In the listing below, find the line with "rng = np.random.default_rng(7)", then repeat exactly every line from the top through that one.

* start *

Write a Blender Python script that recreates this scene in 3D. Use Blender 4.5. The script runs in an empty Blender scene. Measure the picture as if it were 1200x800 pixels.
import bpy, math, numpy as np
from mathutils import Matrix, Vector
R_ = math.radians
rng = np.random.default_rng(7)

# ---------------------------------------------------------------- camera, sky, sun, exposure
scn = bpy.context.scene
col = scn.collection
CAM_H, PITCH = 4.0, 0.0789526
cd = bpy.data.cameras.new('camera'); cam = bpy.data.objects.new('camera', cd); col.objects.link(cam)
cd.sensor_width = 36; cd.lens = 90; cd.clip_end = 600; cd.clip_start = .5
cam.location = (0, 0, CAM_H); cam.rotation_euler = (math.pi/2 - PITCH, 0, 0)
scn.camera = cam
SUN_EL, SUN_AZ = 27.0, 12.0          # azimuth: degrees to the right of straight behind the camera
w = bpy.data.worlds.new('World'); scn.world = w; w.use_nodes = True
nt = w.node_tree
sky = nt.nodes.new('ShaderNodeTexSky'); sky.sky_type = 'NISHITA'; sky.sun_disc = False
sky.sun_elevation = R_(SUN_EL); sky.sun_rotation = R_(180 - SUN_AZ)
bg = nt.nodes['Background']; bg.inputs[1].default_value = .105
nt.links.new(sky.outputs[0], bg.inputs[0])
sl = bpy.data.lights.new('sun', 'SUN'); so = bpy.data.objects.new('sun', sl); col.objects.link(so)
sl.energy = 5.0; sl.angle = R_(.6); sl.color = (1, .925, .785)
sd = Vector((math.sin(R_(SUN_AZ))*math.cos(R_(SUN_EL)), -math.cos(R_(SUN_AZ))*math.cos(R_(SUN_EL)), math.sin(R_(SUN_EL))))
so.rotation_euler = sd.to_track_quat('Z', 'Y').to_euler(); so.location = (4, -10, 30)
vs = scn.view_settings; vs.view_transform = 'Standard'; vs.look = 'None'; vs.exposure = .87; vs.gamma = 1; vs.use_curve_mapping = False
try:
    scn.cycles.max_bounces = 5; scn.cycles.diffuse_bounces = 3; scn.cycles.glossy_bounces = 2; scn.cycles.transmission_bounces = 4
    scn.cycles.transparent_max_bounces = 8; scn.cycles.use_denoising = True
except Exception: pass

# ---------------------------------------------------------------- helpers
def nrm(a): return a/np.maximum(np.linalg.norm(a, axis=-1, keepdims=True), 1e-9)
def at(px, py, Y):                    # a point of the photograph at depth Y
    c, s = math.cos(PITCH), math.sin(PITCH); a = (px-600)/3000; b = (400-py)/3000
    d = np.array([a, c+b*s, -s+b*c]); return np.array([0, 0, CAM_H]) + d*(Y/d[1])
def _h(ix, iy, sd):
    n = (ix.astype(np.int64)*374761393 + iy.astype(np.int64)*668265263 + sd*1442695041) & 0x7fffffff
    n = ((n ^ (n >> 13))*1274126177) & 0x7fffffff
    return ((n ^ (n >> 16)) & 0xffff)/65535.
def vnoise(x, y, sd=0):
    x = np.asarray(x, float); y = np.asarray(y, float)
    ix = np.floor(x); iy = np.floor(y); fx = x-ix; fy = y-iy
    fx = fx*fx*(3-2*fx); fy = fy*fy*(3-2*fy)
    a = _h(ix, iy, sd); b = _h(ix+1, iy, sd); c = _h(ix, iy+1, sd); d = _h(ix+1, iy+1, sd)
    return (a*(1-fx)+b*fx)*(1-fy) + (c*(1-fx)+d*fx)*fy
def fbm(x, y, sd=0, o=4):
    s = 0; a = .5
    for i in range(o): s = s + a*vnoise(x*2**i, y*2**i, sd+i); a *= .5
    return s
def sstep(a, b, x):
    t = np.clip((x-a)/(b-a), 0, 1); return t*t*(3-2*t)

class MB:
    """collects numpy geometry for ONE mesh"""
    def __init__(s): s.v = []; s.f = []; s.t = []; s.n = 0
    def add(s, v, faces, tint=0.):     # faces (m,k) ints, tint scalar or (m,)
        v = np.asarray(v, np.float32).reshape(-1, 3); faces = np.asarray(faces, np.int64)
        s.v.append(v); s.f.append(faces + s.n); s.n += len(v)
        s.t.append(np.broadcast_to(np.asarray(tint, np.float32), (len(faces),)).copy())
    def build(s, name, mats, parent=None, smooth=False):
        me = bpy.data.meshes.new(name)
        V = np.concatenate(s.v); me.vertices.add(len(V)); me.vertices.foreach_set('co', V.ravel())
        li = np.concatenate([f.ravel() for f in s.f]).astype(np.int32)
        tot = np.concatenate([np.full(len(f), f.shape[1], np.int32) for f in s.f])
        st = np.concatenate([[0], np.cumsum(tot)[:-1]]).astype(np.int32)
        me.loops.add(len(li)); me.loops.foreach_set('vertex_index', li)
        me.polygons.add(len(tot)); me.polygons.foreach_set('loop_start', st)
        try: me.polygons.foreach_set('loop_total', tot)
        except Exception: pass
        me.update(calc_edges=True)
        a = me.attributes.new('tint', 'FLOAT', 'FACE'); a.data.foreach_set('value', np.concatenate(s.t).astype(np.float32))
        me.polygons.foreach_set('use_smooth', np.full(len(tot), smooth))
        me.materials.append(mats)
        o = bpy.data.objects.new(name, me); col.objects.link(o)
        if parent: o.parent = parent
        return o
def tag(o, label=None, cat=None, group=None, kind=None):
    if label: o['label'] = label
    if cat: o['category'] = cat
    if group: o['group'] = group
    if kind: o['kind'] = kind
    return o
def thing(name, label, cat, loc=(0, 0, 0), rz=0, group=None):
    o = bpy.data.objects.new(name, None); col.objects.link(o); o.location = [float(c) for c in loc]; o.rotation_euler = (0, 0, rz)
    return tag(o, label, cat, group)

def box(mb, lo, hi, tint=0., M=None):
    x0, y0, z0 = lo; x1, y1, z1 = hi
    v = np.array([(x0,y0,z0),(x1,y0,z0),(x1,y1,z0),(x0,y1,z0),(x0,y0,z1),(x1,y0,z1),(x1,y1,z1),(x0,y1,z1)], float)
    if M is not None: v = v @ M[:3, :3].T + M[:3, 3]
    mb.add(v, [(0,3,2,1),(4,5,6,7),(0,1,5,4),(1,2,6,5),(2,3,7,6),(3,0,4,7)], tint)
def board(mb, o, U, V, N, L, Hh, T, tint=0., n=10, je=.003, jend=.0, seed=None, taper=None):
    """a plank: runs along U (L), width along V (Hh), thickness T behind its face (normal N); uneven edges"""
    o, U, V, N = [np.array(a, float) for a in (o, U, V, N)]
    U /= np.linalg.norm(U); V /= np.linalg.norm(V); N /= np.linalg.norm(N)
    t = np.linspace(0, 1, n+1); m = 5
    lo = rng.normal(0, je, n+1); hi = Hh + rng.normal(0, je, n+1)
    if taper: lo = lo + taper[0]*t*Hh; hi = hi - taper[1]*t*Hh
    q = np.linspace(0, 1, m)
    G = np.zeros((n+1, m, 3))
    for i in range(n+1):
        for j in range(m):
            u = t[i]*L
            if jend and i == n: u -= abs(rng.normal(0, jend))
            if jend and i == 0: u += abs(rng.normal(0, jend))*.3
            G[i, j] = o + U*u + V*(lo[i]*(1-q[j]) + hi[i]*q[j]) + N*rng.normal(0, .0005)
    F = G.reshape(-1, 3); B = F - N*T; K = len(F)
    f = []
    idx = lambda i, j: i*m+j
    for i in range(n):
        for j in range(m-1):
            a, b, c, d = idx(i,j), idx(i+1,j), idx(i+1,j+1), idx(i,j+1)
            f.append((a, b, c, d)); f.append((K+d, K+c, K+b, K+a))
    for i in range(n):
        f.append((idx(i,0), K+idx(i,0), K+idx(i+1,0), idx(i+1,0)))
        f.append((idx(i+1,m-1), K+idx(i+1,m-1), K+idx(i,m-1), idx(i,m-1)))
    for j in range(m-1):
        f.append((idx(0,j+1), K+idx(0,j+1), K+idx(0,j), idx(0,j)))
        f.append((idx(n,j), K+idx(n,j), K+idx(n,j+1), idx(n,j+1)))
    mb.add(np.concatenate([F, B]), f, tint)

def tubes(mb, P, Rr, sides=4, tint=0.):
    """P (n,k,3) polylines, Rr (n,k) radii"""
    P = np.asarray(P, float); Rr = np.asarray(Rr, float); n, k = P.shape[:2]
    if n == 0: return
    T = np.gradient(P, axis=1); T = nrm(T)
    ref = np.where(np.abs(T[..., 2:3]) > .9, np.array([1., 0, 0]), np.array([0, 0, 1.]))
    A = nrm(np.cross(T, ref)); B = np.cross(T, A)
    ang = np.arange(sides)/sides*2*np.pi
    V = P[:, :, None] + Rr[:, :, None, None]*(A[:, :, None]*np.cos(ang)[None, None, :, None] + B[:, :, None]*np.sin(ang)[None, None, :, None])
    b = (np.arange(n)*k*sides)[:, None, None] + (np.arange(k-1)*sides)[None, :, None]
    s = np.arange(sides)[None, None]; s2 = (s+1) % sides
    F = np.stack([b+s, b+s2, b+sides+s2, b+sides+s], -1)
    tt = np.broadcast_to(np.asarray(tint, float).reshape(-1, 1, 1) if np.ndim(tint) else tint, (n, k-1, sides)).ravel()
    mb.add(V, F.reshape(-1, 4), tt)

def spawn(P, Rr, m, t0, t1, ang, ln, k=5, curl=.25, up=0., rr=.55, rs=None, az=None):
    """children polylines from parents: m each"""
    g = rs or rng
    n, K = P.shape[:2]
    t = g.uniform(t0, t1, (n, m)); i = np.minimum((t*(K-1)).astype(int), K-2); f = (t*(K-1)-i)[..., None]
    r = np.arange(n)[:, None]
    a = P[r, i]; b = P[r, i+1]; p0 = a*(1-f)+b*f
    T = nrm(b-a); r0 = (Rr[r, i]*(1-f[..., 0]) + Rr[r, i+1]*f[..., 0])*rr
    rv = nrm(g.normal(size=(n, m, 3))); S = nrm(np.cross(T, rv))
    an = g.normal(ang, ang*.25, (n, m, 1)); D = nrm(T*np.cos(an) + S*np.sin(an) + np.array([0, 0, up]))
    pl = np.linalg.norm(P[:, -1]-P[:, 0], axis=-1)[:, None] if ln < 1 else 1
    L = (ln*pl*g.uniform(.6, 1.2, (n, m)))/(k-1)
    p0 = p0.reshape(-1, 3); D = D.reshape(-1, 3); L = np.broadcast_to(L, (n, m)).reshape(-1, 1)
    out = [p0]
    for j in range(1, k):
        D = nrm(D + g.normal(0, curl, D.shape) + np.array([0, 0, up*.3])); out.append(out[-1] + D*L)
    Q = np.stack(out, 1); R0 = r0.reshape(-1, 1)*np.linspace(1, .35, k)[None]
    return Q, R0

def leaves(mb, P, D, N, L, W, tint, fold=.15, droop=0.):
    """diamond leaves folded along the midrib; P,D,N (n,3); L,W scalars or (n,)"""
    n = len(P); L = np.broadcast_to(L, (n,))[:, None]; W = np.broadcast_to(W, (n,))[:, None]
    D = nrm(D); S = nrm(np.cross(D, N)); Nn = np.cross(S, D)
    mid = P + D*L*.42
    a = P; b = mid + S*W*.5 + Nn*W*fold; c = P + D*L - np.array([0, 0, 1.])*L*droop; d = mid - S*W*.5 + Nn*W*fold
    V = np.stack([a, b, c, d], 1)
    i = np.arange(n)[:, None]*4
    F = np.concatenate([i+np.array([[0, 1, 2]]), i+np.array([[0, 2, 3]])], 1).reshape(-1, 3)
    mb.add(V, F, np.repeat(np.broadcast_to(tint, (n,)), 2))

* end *

_Result of the task_:
Write a Blender Python script that recreates this scene in 3D. Use Blender 4.5. The script runs in an empty Blender scene. Measure the picture as if it were 1200x800 pixels.
import bpy, math, numpy as np
from mathutils import Matrix, Vector
R_ = math.radians
rng = np.random.default_rng(7)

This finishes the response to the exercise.